The demands include immediate reversal of anti-worker technologies such as the National Mobile Monitoring System (NMMS) and the Aadhaar-Based Payment System (ABPS), which have proven to be opaque and arbitrary.
The open letter also threatens that lakhs of workers will vote for the party which takes initiative to revive MGNREGA.

Addressing workers, Maheshwari from Bihar’s Muzaffarpur said that workers in her panchayat are routinely denied their wages on account of NMMS, with officials claiming their names were not on the muster rolls despite their completion of work.

Maheshwari said: “The workers assert that these technologies have resulted in the exclusion of thousands of workers, delays in wage payments, and denial of work, thereby undermining the very spirit of the NREGA.”

A particularly egregious issue raised during the protest was the total suspension of NREGA work in Bengal since December 2021. The workers from Bengal said that alleging implementation leakages, the Centre had invoked Section 27 of the MGNREGA Act, freezing funds for the state and halting all work. As a result, thousands of workers in Bengal have not been paid for their work completed before the suspension, nor have they been able to access new employment under NREGA for nearly three years.

Ambarish from West Bengal’s Purulia district derides the Central Government’s logic of making workers suffer for corruption on the part of government officials.

Workers alleged that middlemen pocket a large portion of workers’ wages and claimed that there is complete absence of political will to address such practices despite these being open secrets.

The workers highlighted that despite their repeated attempts to seek dialogue with the Union rural development minister, they have only been met with roadblocks and broken promises.
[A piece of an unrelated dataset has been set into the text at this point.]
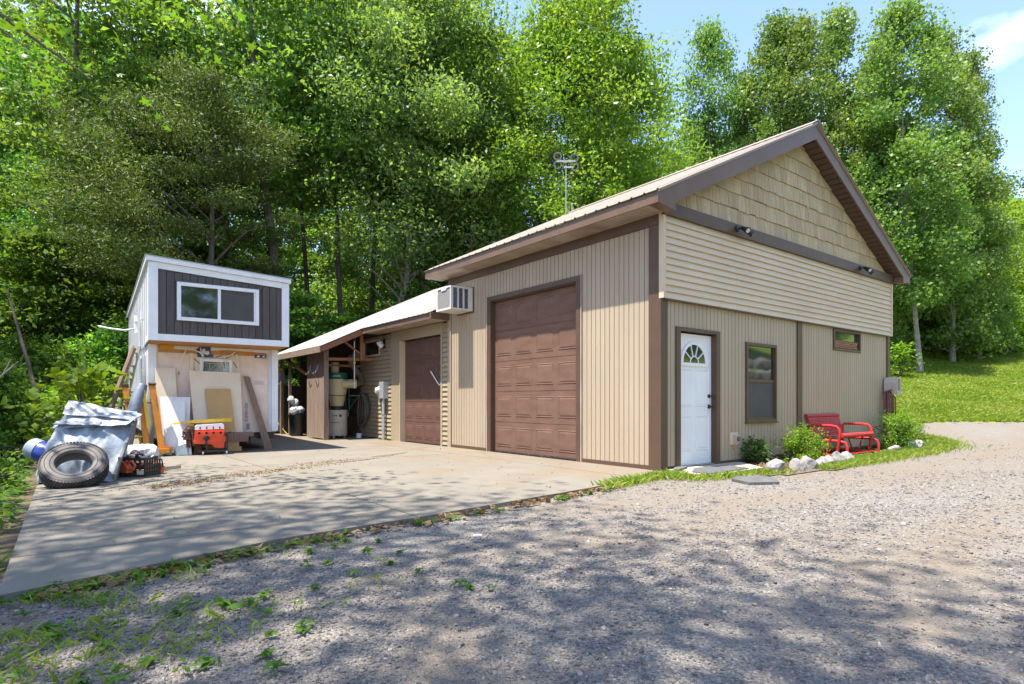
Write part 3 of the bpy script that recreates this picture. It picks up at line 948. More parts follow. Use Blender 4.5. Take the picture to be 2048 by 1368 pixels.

James Herenj from the Jharkhand NREGA Watch claimed: “The most recent disappointment came just last week when a scheduled meeting on September 24 was abruptly cancelled without any explanation. This meeting was supposed to include representatives from NREGA workers’ unions across the country, but only one of the six proposed worker representatives was approved by the MoRD — further evidence of the ministry’s unwillingness to listen to the voices of those directly impacted.”